Harvinder Singh, president, Cab Operators’ Social Welfare Association, said: “We have nothing against the UT administration as they are cooperating with us. But, the app-based companies are cheating us all. We are paid not more than ₹10 per km whereas they charge a customer as high as ₹40 to 50 per km. Besides, they also want us to bear even the entry tax from our own pocket,” he said

He added, “We are ready to pay government taxes, but not our per km remuneration is increased. We want base remuneration per ride at ₹100 for up to 5 km and ₹15 per km for further ride. We also want basic remuneration of ₹2,000 for outstation ride.”

He said, “We have proof of how these app-based taxi service companies have been fleecing commuters, while paying them peanuts. This will not be tolerated. We request Punjab, Haryana and UT authorities to intervene to resolve the matter,” he added.

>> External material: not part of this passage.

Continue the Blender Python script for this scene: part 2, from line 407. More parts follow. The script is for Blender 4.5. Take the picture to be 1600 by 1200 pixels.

Meanwhile, the UT administration has said it could not do much in their internal issue, but ruled out the exemption of cab drivers from entry tax. UT transport secretary Yashpal Garg told HT that the UT had the lowest entry tax in the region. He said while Punjab charged ₹240 per day as entry tax, Haryana’s rate was ₹40 per day. On the other hand, the UT charges ₹11 per day. He said cab drivers had assured us that they would return to work after the UT allowed them to pay their pending dues in parts over the next 50 days.

According to a press release, the UT will hold a special drive from April 1 and penalise the defaulters for non-payment, if dues are not cleared before March 31.


Meanwhile, the taxi drivers’ protest at the Dussehra ground in Phase-8 of Mohali entered its sixth day on Tuesday. The protest has been causing harassed to commuters as they are being forced to pay higher charges for rides due to limited availability of vehicles.

A resident of Sector 80 in Mohali Dolly Mehendru complained that a taxi ride from her residence to Sector 44 cost her ₹230, more than double of the normal rate.